Have you ever "done your best" before?
You know, I'm not sure I ever really have. Maybe I've gotten close, but I don't think I can honestly say that I've tried my "best" at anything. Even saying that I've gotten close seems like a stretch.
As a child of the 80's, I grew up with every movie, afternoon special, and picture book telling me that I could be whatever I wanted to be. My parents, being good parents, reinforced the message... and to this day, I truly believe that, if I put my mind to something, there's nothing I can't accomplish.
Rock star? I could be one if I tried. Olympic ice skater? It would be tiring, but I could do it. Head of a non-profit organization that helps billions of people worldwide? Sure, with some elbow grease. Fluent in 10 languages? Of course!
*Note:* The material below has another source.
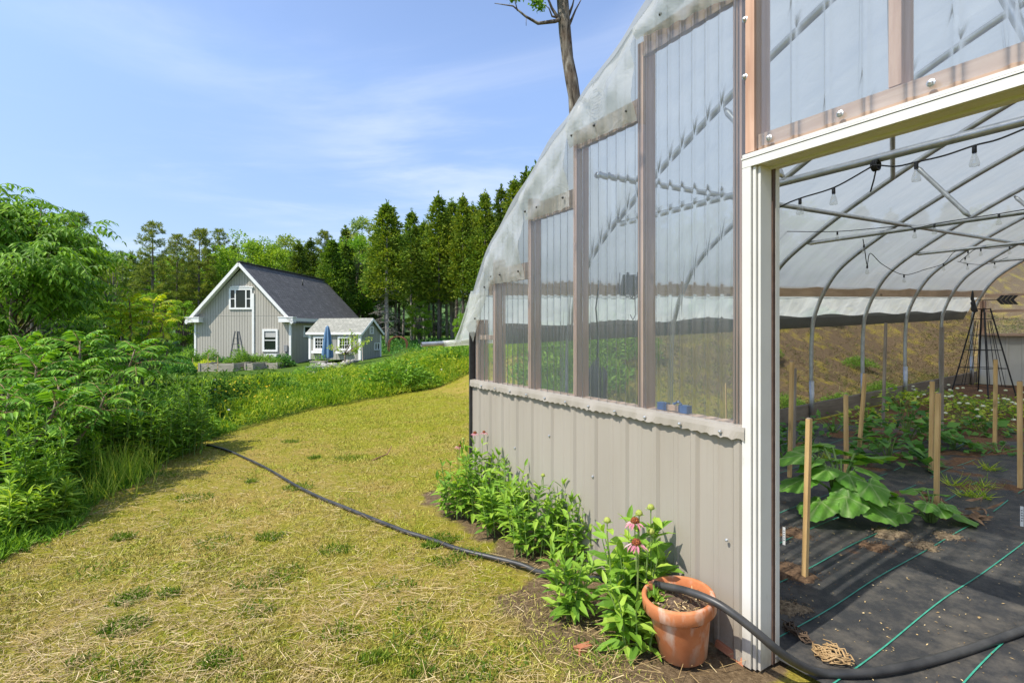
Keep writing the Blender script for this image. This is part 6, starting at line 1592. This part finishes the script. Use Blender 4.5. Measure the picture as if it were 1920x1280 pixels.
def trunk_mb(H, r, c0, seed, dead=0, bend=.15):
    g = random.Random(seed); mb = MB()
    bx_, by_ = g.uniform(-bend,bend), g.uniform(-bend,bend)
    mb.tube([(bx_*math.sin(u*3),by_*math.sin(u*2.5),H*u-(.3 if u==0 else 0)) for u in (0,.12,.3,.5,.7,.88,1)], [r*1.25,r,r*.86,r*.7,r*.48,r*.25,.02], 8)
    for k in range(dead):
        z = H*g.uniform(.10,c0+.12); a = g.random()*6.283; L = g.uniform(.6,1.7)
        d = Vector((math.cos(a),math.sin(a),0)); p0 = Vector((0,0,z)); p1 = p0+d*L*.5+Vector((0,0,.10)); p2 = p0+d*L+Vector((0,0,-.12*L))
        mb.tube([tuple(p0),tuple(p1),tuple(p2)],[.03,.018,.006],4)
        for q in range(2):
            e = p0.lerp(p2, g.uniform(.45,.8)); aa = a+g.uniform(-1,1); mb.tube([tuple(e),tuple(e+Vector((math.cos(aa)*.4,math.sin(aa)*.4,g.uniform(-.2,.15))))],[.011,.004],4)
    return mb
TR = {}
def make_tree(key, name, label, build):
    o = thing(name, label, 'tree', (0,0,-500)); build(o); TR[key] = [o, False]
def cedar_b(seed, H, c0, rb, nb, per, dead, mat, cone=.75):
    def b(o):
        P,D,L,tw = conifer_arrays(H, c0, rb, nb, per, cone, seed); leaves('crown', P, D, rdir(len(P)), L, L*.42, 'quad', mat, o)
        trunk_mb(H*.98, .16, c0, seed, dead).build('trunk', m_barkl if dead > 30 else m_bark, o, True)
    return b
def pine_b(seed, H, c0, rb, mat):
    def b(o):
        g = np.random.default_rng(seed); P=[];D=[]; mb = trunk_mb(H*.97, .17, c0, seed, 14)
        z = H*c0
        while z < H*.985:
            w = (z/H-c0)/(1-c0); nbr = int(g.integers(3,6)); a0 = g.random()*6.28
            for k in range(nbr):
                if g.random() < .14: continue
                a = a0+k*6.283/nbr+g.normal(0,.25); r = rb*(1-w)**.62*g.uniform(.55,1.1)*(1 if w > .15 else .7)+.12
                lift = .10+.45*w; e = np.array([math.cos(a)*r, math.sin(a)*r, z+lift*r])
                mb.tube([(0,0,z),(e[0]*.55,e[1]*.55,z+lift*r*.3),tuple(e)],[.045*(1.1-w),.025,.008],4)
                nt = int(3+r*3.4)
                for q in range(nt):
                    u = .35+.65*(q+g.random())/nt; c = np.array([e[0]*u,e[1]*u,z+lift*r*u*u])+g.normal(0,.10+.10*r*.3,3)*np.array([1,1,.5]); m = 17
                    d = rdir(m)+np.array([math.cos(a)*.5,math.sin(a)*.5,.75]); P.append(c+d*.05); D.append(d)
            z += H*(1-c0)/24*g.uniform(.7,1.35)
        P=np.concatenate(P);D=np.concatenate(D); leaves('crown',P,D,rdir(len(P)),rng.uniform(.22,.42,len(P)),.055,'quad',mat,o); mb.build('trunk', m_bark, o, True)
    return b
def decid_b(seed, H, c0, rx, ncl, per, mat, sparse=0):
    def b(o):
        g = np.random.default_rng(seed); P=[];D=[]; mb = trunk_mb(H*.8, .18, c0, seed, 0, .25)
        cz = H*(c0+1)/2; hz = H*(1-c0)/2
        for k in range(ncl):
            d = rdir(1)[0]; rr = g.uniform(.45,1.0)**.5; c = np.array([d[0]*rx*rr, d[1]*rx*rr, cz+d[2]*hz*rr*(1 if d[2]>0 else .85)])
            s = g.uniform(.45,.95)*rx*.34; m = int(per*g.uniform(.6,1.3)); q = rdir(m)*(g.random((m,1))**.4)*s*np.array([1,1,.75]); P.append(c+q); D.append(q/s+g.normal(0,.6,(m,3))+np.array([0,0,.1]))
            if k % 3 == 0: mb.tube([(0,0,H*(c0*.7+.2*g.random())),(c[0]*.5,c[1]*.5,c[2]*.72),tuple(c)],[.07,.04,.015],4)
        P=np.concatenate(P);D=np.concatenate(D); leaves('crown',P,D,rdir(len(P))+np.array([0,0,.5]),rng.uniform(.16,.34,len(P)),rng.uniform(.09,.17,len(P)),'quad',mat,o); mb.build('trunk', m_bark, o, True)
    return b
make_tree('ced1','cedar_tree','x', cedar_b(1,14,.36,3.3,460,24,60,m_cedar,.6))
make_tree('ced2','cedar_tree','x', cedar_b(2,14,.42,2.8,420,22,34,m_cedar,.62))
make_tree('ced3','cedar_tree','x', cedar_b(3,14,.30,3.3,480,23,26,m_cedar,.75))
make_tree('ced4','cedar_tree','x', cedar_b(4,14,.50,2.2,280,18,36,m_cedar2,.7))
make_tree('ced5','cedar_tree','x', cedar_b(5,14,.34,2.9,400,19,12,m_cedar2,.7))
make_tree('pin1','pine_tree','x', pine_b(6,14,.30,2.6,m_pine)); make_tree('pin2','pine_tree','x', pine_b(7,14,.24,2.9,m_pine)); make_tree('pin3','pine_tree','x', pine_b(8,14,.42,2.3,m_pine))
make_tree('dec1','leafy_tree','x', decid_b(9,12,.22,3.2,95,120,m_decid)); make_tree('dec2','leafy_tree','x', decid_b(10,12,.25,2.6,70,100,m_decp)); make_tree('dec3','leafy_tree','x', decid_b(12,12,.12,2.3,80,110,m_decid))
HT = dict(ced1=14,ced2=14,ced3=14,ced4=14,ced5=14,pin1=14,pin2=14,pin3=14,dec1=12,dec2=12,dec3=12)
def tree(key, px, top, Y, label, group, wide=1.0):
    p = at(px, top, Y); zt = p[2]; p[2] = float(terr(p[0],p[1]))-.1; s = (zt-p[2])/HT[key]
    src, used = TR[key]; rz_ = random.random()*6.283; sc = (s*wide,s*wide,s)
    if not used:
        src.location = p; src.rotation_euler = (0,0,rz_); src.scale = sc; src['label'] = label; src['group'] = group; TR[key][1] = True; return src
    return dup(src, p, rz_, sc, label, group)
G_CE = 'cedars on the right of the house'; G_PI = 'pines on the left of the house'; G_LT = 'leafy trees among the conifers'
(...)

But... I'm none of those things... and it makes me feel like a failure. Why, if I really believe that I can accomplish anything, (and I really do believe it,) haven't I already done something amazing? What's my excuse?
Well, my excuse is that I've never really tried before. I've never really set my mind to anything. I've learned things, earned awards, created art and music... but I've never learned as much as I possibly could. I've never worked as hard as I could to achieve a goal. I've never created the most beautiful artwork I could imagine.
But, why not?
Today, as I sat on my couch with the TV on and my computer on my lap, this really started to bother me. I thought, "Why am I just sitting here? What am I accomplishing?" Naturally, being the center of my life right now, my thoughts drifted to training.
"I'm overweight, weak, and slow... and yet I study karate. What kind of karateka am I? Why am I sitting here watching TV and thinking of eating junk food? Why, being so bored, am I not trying to accomplish something great?"
I decided to go into the basement and exercise. I ended up doing 10 miles on the treadmill, about 7 of which were power walking, and the rest, running. I did sit-ups, push-ups, and lifted weights. I did kata. The whole time I told myself, "Do your best. Do your best."
And did I do my best? Certainly, I did more than normal. Certainly, I pushed myself harder than I usually do. But, my best? No. I didn't do my best. When my body cried out to me, I stopped running. I stopped doing sit-ups. I stopped doing kata.
But, my body lies. I could have run just one more mile. I could have done just one more sit-up. I could have done just one more kata. In my opinion, if I haven't passed out from exhaustion... if I can still move... I haven't done my best.
I often think about the limits of my body. If I were forced to run until I couldn't go on any longer, how far could I go?
And why didn't I run that far today?